The same approach will be carried out for the current shared task being organised, in Natural Language Generation (WebNLG). For this shared task, we have also produced new datasets in Maltese and Irish, which is the first time that such low-resource languages are participating in generation tasks, thus this in itself is a contribution to the scientific community and those working with low-resource languages.
Moreover, a submission for the third shared task has been sent and we are waiting for the outcome of the evaluation process.
The first summer school has been organised and initial plans are underway for the second summer school.
The first round of in-person training activities is also being held in Malta at UM aimed at the research administration and support staff.

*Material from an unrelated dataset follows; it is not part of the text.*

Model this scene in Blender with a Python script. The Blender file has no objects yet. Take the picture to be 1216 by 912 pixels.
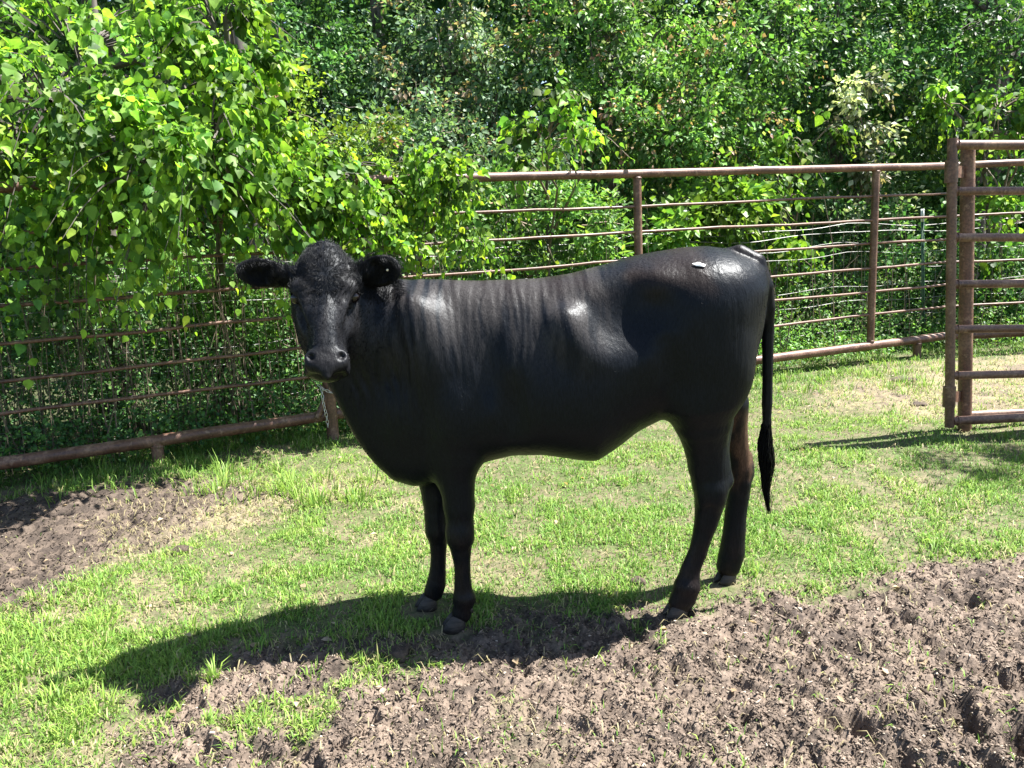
import bpy, math, random
import numpy as np
from math import radians, sin, cos, pi

# ------------------------------------------------------------------ camera, world, sun, exposure
SC = bpy.context.scene
COL = SC.collection
rng = np.random.default_rng(7)
PITCH, ROLL, EYE, FPX = 10.8, 2.7, 1.45, 1000.0

def cam_axes():
    p, r = radians(PITCH), radians(ROLL)
    fw = np.array([0, cos(p), -sin(p)]); rt = np.array([1., 0, 0]); up = np.cross(rt, fw)
    return cos(r)*rt - sin(r)*up, cos(r)*up + sin(r)*rt, fw
RT, UP, FW = cam_axes()
CAM = np.array([0, 0, EYE])
cd = bpy.data.cameras.new('camera'); cam = bpy.data.objects.new('camera', cd); COL.objects.link(cam)
from mathutils import Matrix, Vector
cam.matrix_world = Matrix(((RT[0], UP[0], -FW[0], 0), (RT[1], UP[1], -FW[1], 0), (RT[2], UP[2], -FW[2], EYE), (0, 0, 0, 1)))
cd.sensor_width = 36; cd.lens = FPX/1216*36; cd.clip_start = .05; cd.clip_end = 500
SC.camera = cam

SUN = np.array([.56, .13, 1.0]); SUN /= np.linalg.norm(SUN)
elev = math.asin(SUN[2]); azim = math.atan2(SUN[0], SUN[1])
w = bpy.data.worlds.new('World'); SC.world = w; w.use_nodes = True
nt = w.node_tree; nt.nodes.clear()
sky = nt.nodes.new('ShaderNodeTexSky'); sky.sky_type = 'NISHITA'; sky.sun_disc = False
sky.sun_elevation = elev; sky.sun_rotation = azim
bg = nt.nodes.new('ShaderNodeBackground'); bg.inputs[1].default_value = .058
wo = nt.nodes.new('ShaderNodeOutputWorld')
nt.links.new(sky.outputs[0], bg.inputs[0]); nt.links.new(bg.outputs[0], wo.inputs[0])
sd = bpy.data.lights.new('sun', 'SUN'); sd.energy = 5.0; sd.angle = radians(.53); sd.color = (1, .96, .9)
so = bpy.data.objects.new('sun', sd); COL.objects.link(so)
so.rotation_euler = Vector(SUN).to_track_quat('Z', 'Y').to_euler(); so.location = (3, 2, 8)
SC.view_settings.view_transform = 'Standard'; SC.view_settings.look = 'None'
SC.view_settings.exposure = 2.18; SC.view_settings.gamma = 1

# ------------------------------------------------------------------ photo to place
def ray(px, py): return FW*FPX + RT*(px-608) + UP*(456-py)
def U(px, py, Y):                     # point at depth Y
    d = ray(px, py); return CAM + d*(Y/d[1])
def G(px, py, z=0.):                  # point at height z
    d = ray(px, py); return CAM + d*((z-EYE)/d[2])
def toPx(P):
    v = np.asarray(P) - CAM; zc = v@FW
    zc = np.where(zc < .1, .1, zc)
    return 608+FPX*(v@RT)/zc, 456-FPX*(v@UP)/zc

# ------------------------------------------------------------------ numpy helpers
def _hash(ix, iy, seed):
    h = (ix.astype(np.int64)*374761393 + iy.astype(np.int64)*668265263 + seed*69069) & 0x7fffffff
    h = ((h ^ (h >> 13))*1274126177) & 0x7fffffff
    h = h ^ (h >> 16)
    return (h & 0xffff)/65535.0
def vnoise(x, y, seed=0):
    ix = np.floor(x); iy = np.floor(y); fx = x-ix; fy = y-iy
    fx = fx*fx*(3-2*fx); fy = fy*fy*(3-2*fy)
    ix = ix.astype(np.int64); iy = iy.astype(np.int64)
    a = _hash(ix, iy, seed); b = _hash(ix+1, iy, seed); c = _hash(ix, iy+1, seed); d = _hash(ix+1, iy+1, seed)
    return (a*(1-fx)+b*fx)*(1-fy) + (c*(1-fx)+d*fx)*fy
def fbm(x, y, seed=0, octv=4, gain=.5):
    s = 0; a = 1; t = 0
    for i in range(octv):
        s = s + a*vnoise(x*2**i+17.3*i, y*2**i-9.1*i, seed+i); t += a; a *= gain
    return s/t
def smooth(a, b, x):
    t = np.clip((x-a)/(b-a), 0, 1); return t*t*(3-2*t)
def unit(v): return v/np.maximum(np.linalg.norm(v, axis=-1, keepdims=True), 1e-9)
def lerp(a, b, t): return a+(b-a)*t

def mesh_np(name, V, Fc, col=None, smooth_=False, mat=None):
    """V (N,3), Fc: (M,k) array or list of such arrays"""
    if not isinstance(Fc, list): Fc = [Fc]
    me = bpy.data.meshes.new(name)
    V = np.ascontiguousarray(V, np.float32)
    me.vertices.add(len(V)); me.vertices.foreach_set('co', V.ravel())
    loops = np.concatenate([f.ravel() for f in Fc]).astype(np.int32)
    tot = np.concatenate([np.full(len(f), f.shape[1], np.int32) for f in Fc])
    start = np.concatenate([[0], np.cumsum(tot)[:-1]]).astype(np.int32)
    me.loops.add(len(loops)); me.loops.foreach_set('vertex_index', loops)
    me.polygons.add(len(tot)); me.polygons.foreach_set('loop_start', start)
    me.update(calc_edges=True)
    if col is not None:
        at = me.color_attributes.new('tint', 'FLOAT_COLOR', 'POINT')
        c4 = np.ones((len(V), 4), np.float32); c4[:, :3] = col
        at.data.foreach_set('color', c4.ravel())
    if smooth_: me.polygons.foreach_set('use_smooth', np.ones(len(tot), bool))
    if mat: me.materials.append(mat)
    me.validate(clean_customdata=False)
    return me
def link(name, me, parent=None, loc=None):
    o = bpy.data.objects.new(name, me); COL.objects.link(o)
    if loc is not None: o.location = loc
    if parent is not None: o.parent = parent
    return o
def tag(o, label=None, cat=None, group=None, kind=None):
    if label: o['label'] = label
    if cat: o['category'] = cat
    if group: o['group'] = group
    if kind: o['kind'] = kind
    return o
def empty(name, loc, label, cat, group=None):
    o = bpy.data.objects.new(name, None); COL.objects.link(o); o.location = loc; o.empty_display_size = .1
    return tag(o, label, cat, group)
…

Overall, all the project partners are very active and collaborate toward the successful execution of the LT-Bridge project.
This is not a research project, so there are no direct advancements to the SOTA. However, thanks to the LT-Bridge collaborations and the initial steps towards setting up the Virtual Lab, UM has been able to develop, train and release a number of BERT-based models for Maltese. This resulted also in a publication:

K. Micallef and A. Gatt and M. Tanti and L. van der Plas and C. Borg (2022) Pre-training Data Quality and Quantity for a Low-Resource Language: New Corpus and BERT Models for Maltese to appear in The Proceedings of 3rd Deep Learning for Low-resource NLP (DeepLo) workshop (collocated with NAACL 2022)

Models & Datasets: https://huggingface.co/MLRS
Code: https://github.com/MLRS/BERTu

This is a very positive step in terms of SOTA development for resources of the Maltese Language.